#### [Information provided]
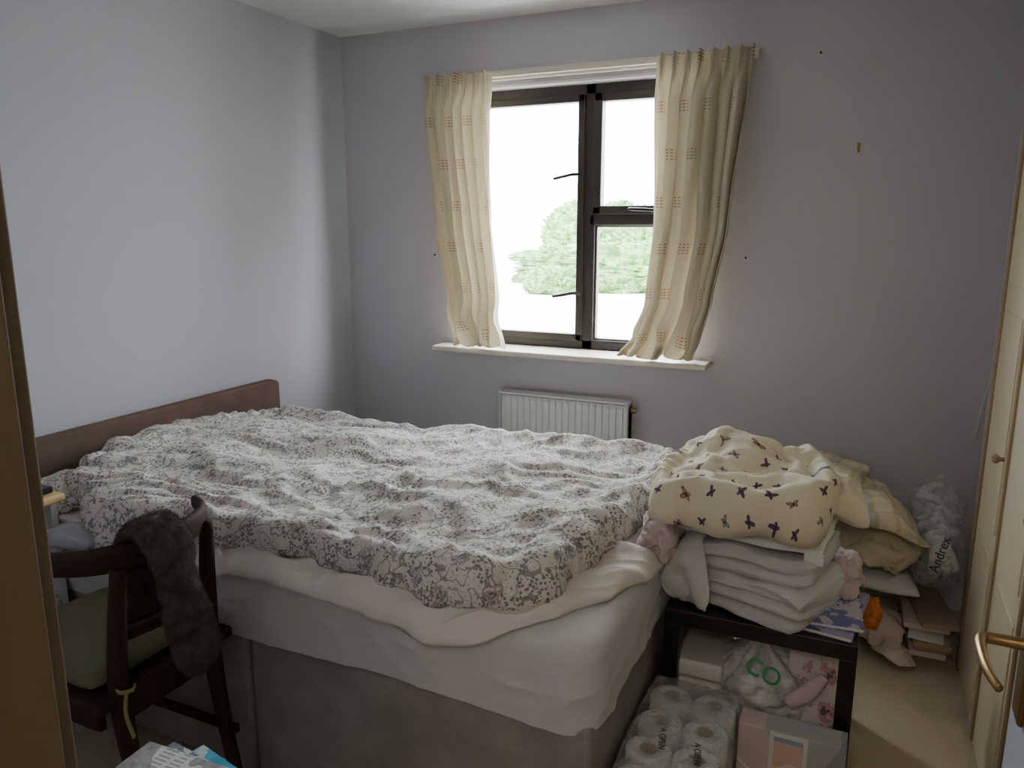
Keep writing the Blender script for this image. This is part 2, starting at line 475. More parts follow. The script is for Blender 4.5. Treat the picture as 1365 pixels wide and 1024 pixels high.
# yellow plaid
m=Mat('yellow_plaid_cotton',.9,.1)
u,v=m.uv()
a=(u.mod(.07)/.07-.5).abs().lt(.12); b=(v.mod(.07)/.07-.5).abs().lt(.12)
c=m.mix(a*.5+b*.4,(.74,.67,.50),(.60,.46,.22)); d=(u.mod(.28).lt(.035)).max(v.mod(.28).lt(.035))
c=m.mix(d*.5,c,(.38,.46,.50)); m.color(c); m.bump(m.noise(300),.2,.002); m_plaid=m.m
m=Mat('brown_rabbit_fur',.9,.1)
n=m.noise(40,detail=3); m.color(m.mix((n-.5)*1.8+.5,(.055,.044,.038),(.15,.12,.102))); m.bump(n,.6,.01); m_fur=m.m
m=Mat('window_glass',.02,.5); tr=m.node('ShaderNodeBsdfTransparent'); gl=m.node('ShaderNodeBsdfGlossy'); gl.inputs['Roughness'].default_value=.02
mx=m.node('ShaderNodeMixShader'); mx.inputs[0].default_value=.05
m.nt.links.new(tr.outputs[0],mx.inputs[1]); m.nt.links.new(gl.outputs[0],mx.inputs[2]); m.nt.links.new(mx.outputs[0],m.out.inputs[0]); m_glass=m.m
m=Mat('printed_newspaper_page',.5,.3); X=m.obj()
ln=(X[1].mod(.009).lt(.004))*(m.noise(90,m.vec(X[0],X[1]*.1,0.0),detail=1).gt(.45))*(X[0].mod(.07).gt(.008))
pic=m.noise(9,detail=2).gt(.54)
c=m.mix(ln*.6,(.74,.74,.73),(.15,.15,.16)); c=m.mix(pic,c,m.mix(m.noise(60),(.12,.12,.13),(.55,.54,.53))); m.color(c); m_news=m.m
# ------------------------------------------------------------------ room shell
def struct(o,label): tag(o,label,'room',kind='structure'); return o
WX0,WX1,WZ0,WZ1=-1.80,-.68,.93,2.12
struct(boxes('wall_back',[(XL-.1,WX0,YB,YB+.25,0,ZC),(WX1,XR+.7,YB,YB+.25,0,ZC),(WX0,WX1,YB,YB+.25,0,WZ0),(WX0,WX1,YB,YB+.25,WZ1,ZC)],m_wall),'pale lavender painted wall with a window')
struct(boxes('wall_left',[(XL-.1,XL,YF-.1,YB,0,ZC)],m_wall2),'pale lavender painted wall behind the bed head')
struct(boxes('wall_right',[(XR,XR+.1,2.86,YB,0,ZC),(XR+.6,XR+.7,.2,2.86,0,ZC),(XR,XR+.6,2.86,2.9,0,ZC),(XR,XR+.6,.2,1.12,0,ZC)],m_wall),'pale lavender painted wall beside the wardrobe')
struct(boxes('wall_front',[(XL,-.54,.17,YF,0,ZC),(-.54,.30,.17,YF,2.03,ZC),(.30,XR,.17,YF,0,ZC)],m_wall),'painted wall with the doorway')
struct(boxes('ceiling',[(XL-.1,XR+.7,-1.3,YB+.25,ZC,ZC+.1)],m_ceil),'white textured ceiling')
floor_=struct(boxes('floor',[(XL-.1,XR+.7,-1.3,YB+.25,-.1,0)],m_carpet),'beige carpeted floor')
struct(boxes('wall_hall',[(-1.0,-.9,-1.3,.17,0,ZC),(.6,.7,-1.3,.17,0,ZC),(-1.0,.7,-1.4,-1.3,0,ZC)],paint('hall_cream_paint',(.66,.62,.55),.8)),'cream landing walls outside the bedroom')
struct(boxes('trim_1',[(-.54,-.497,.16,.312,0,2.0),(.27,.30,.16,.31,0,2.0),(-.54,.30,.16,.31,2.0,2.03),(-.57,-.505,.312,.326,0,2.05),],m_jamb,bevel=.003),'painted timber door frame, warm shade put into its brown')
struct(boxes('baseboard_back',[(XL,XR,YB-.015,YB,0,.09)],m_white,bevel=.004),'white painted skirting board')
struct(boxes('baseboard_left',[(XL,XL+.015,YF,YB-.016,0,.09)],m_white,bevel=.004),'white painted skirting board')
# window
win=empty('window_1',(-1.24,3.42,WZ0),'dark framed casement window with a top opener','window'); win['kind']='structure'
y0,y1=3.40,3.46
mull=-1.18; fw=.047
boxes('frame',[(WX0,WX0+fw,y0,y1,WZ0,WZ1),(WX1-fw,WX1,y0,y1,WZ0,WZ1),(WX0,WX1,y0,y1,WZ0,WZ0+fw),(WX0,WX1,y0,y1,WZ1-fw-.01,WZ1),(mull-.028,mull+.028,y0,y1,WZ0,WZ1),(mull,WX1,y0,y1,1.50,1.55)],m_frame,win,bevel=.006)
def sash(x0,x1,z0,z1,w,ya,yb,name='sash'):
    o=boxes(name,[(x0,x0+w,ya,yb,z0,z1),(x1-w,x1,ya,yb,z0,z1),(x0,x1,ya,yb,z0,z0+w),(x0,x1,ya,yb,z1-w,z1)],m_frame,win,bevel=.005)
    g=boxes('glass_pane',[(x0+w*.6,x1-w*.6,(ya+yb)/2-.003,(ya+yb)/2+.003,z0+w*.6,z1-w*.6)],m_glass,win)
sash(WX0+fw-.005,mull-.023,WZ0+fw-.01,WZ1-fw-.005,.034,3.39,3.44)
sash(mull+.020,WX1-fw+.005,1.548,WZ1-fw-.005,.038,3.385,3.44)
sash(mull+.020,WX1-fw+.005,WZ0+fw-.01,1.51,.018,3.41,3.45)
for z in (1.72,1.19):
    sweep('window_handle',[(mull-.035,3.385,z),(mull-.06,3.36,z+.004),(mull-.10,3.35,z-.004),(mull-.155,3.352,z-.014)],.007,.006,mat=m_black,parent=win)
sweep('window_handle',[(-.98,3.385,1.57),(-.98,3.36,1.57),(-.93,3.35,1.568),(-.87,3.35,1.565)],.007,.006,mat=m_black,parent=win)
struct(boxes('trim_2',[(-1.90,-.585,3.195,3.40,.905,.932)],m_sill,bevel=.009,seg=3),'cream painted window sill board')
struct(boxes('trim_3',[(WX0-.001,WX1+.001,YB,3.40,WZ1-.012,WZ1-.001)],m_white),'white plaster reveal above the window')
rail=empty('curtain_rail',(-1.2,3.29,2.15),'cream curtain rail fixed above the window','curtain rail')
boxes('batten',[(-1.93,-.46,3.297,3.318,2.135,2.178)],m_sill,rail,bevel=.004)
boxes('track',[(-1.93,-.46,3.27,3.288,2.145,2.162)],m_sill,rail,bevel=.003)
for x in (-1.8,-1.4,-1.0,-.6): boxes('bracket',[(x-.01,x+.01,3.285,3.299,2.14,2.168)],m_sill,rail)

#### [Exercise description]
Restate the listing above word for word, and skip the pictures.

#### [Solution to this problem]
Keep writing the Blender script for this image. This is part 2, starting at line 475. More parts follow. The script is for Blender 4.5. Treat the picture as 1365 pixels wide and 1024 pixels high.
# yellow plaid
m=Mat('yellow_plaid_cotton',.9,.1)
u,v=m.uv()
a=(u.mod(.07)/.07-.5).abs().lt(.12); b=(v.mod(.07)/.07-.5).abs().lt(.12)
c=m.mix(a*.5+b*.4,(.74,.67,.50),(.60,.46,.22)); d=(u.mod(.28).lt(.035)).max(v.mod(.28).lt(.035))
c=m.mix(d*.5,c,(.38,.46,.50)); m.color(c); m.bump(m.noise(300),.2,.002); m_plaid=m.m
m=Mat('brown_rabbit_fur',.9,.1)
n=m.noise(40,detail=3); m.color(m.mix((n-.5)*1.8+.5,(.055,.044,.038),(.15,.12,.102))); m.bump(n,.6,.01); m_fur=m.m
m=Mat('window_glass',.02,.5); tr=m.node('ShaderNodeBsdfTransparent'); gl=m.node('ShaderNodeBsdfGlossy'); gl.inputs['Roughness'].default_value=.02
mx=m.node('ShaderNodeMixShader'); mx.inputs[0].default_value=.05
m.nt.links.new(tr.outputs[0],mx.inputs[1]); m.nt.links.new(gl.outputs[0],mx.inputs[2]); m.nt.links.new(mx.outputs[0],m.out.inputs[0]); m_glass=m.m
m=Mat('printed_newspaper_page',.5,.3); X=m.obj()
ln=(X[1].mod(.009).lt(.004))*(m.noise(90,m.vec(X[0],X[1]*.1,0.0),detail=1).gt(.45))*(X[0].mod(.07).gt(.008))
pic=m.noise(9,detail=2).gt(.54)
c=m.mix(ln*.6,(.74,.74,.73),(.15,.15,.16)); c=m.mix(pic,c,m.mix(m.noise(60),(.12,.12,.13),(.55,.54,.53))); m.color(c); m_news=m.m
# ------------------------------------------------------------------ room shell
def struct(o,label): tag(o,label,'room',kind='structure'); return o
WX0,WX1,WZ0,WZ1=-1.80,-.68,.93,2.12
struct(boxes('wall_back',[(XL-.1,WX0,YB,YB+.25,0,ZC),(WX1,XR+.7,YB,YB+.25,0,ZC),(WX0,WX1,YB,YB+.25,0,WZ0),(WX0,WX1,YB,YB+.25,WZ1,ZC)],m_wall),'pale lavender painted wall with a window')
struct(boxes('wall_left',[(XL-.1,XL,YF-.1,YB,0,ZC)],m_wall2),'pale lavender painted wall behind the bed head')
struct(boxes('wall_right',[(XR,XR+.1,2.86,YB,0,ZC),(XR+.6,XR+.7,.2,2.86,0,ZC),(XR,XR+.6,2.86,2.9,0,ZC),(XR,XR+.6,.2,1.12,0,ZC)],m_wall),'pale lavender painted wall beside the wardrobe')
struct(boxes('wall_front',[(XL,-.54,.17,YF,0,ZC),(-.54,.30,.17,YF,2.03,ZC),(.30,XR,.17,YF,0,ZC)],m_wall),'painted wall with the doorway')
struct(boxes('ceiling',[(XL-.1,XR+.7,-1.3,YB+.25,ZC,ZC+.1)],m_ceil),'white textured ceiling')
floor_=struct(boxes('floor',[(XL-.1,XR+.7,-1.3,YB+.25,-.1,0)],m_carpet),'beige carpeted floor')
struct(boxes('wall_hall',[(-1.0,-.9,-1.3,.17,0,ZC),(.6,.7,-1.3,.17,0,ZC),(-1.0,.7,-1.4,-1.3,0,ZC)],paint('hall_cream_paint',(.66,.62,.55),.8)),'cream landing walls outside the bedroom')
struct(boxes('trim_1',[(-.54,-.497,.16,.312,0,2.0),(.27,.30,.16,.31,0,2.0),(-.54,.30,.16,.31,2.0,2.03),(-.57,-.505,.312,.326,0,2.05),],m_jamb,bevel=.003),'painted timber door frame, warm shade put into its brown')
struct(boxes('baseboard_back',[(XL,XR,YB-.015,YB,0,.09)],m_white,bevel=.004),'white painted skirting board')
struct(boxes('baseboard_left',[(XL,XL+.015,YF,YB-.016,0,.09)],m_white,bevel=.004),'white painted skirting board')
# window
win=empty('window_1',(-1.24,3.42,WZ0),'dark framed casement window with a top opener','window'); win['kind']='structure'
y0,y1=3.40,3.46
mull=-1.18; fw=.047
boxes('frame',[(WX0,WX0+fw,y0,y1,WZ0,WZ1),(WX1-fw,WX1,y0,y1,WZ0,WZ1),(WX0,WX1,y0,y1,WZ0,WZ0+fw),(WX0,WX1,y0,y1,WZ1-fw-.01,WZ1),(mull-.028,mull+.028,y0,y1,WZ0,WZ1),(mull,WX1,y0,y1,1.50,1.55)],m_frame,win,bevel=.006)
def sash(x0,x1,z0,z1,w,ya,yb,name='sash'):
    o=boxes(name,[(x0,x0+w,ya,yb,z0,z1),(x1-w,x1,ya,yb,z0,z1),(x0,x1,ya,yb,z0,z0+w),(x0,x1,ya,yb,z1-w,z1)],m_frame,win,bevel=.005)
    g=boxes('glass_pane',[(x0+w*.6,x1-w*.6,(ya+yb)/2-.003,(ya+yb)/2+.003,z0+w*.6,z1-w*.6)],m_glass,win)
sash(WX0+fw-.005,mull-.023,WZ0+fw-.01,WZ1-fw-.005,.034,3.39,3.44)
sash(mull+.020,WX1-fw+.005,1.548,WZ1-fw-.005,.038,3.385,3.44)
sash(mull+.020,WX1-fw+.005,WZ0+fw-.01,1.51,.018,3.41,3.45)
for z in (1.72,1.19):
    sweep('window_handle',[(mull-.035,3.385,z),(mull-.06,3.36,z+.004),(mull-.10,3.35,z-.004),(mull-.155,3.352,z-.014)],.007,.006,mat=m_black,parent=win)
sweep('window_handle',[(-.98,3.385,1.57),(-.98,3.36,1.57),(-.93,3.35,1.568),(-.87,3.35,1.565)],.007,.006,mat=m_black,parent=win)
struct(boxes('trim_2',[(-1.90,-.585,3.195,3.40,.905,.932)],m_sill,bevel=.009,seg=3),'cream painted window sill board')
struct(boxes('trim_3',[(WX0-.001,WX1+.001,YB,3.40,WZ1-.012,WZ1-.001)],m_white),'white plaster reveal above the window')
rail=empty('curtain_rail',(-1.2,3.29,2.15),'cream curtain rail fixed above the window','curtain rail')
boxes('batten',[(-1.93,-.46,3.297,3.318,2.135,2.178)],m_sill,rail,bevel=.004)
boxes('track',[(-1.93,-.46,3.27,3.288,2.145,2.162)],m_sill,rail,bevel=.003)
for x in (-1.8,-1.4,-1.0,-.6): boxes('bracket',[(x-.01,x+.01,3.285,3.299,2.14,2.168)],m_sill,rail)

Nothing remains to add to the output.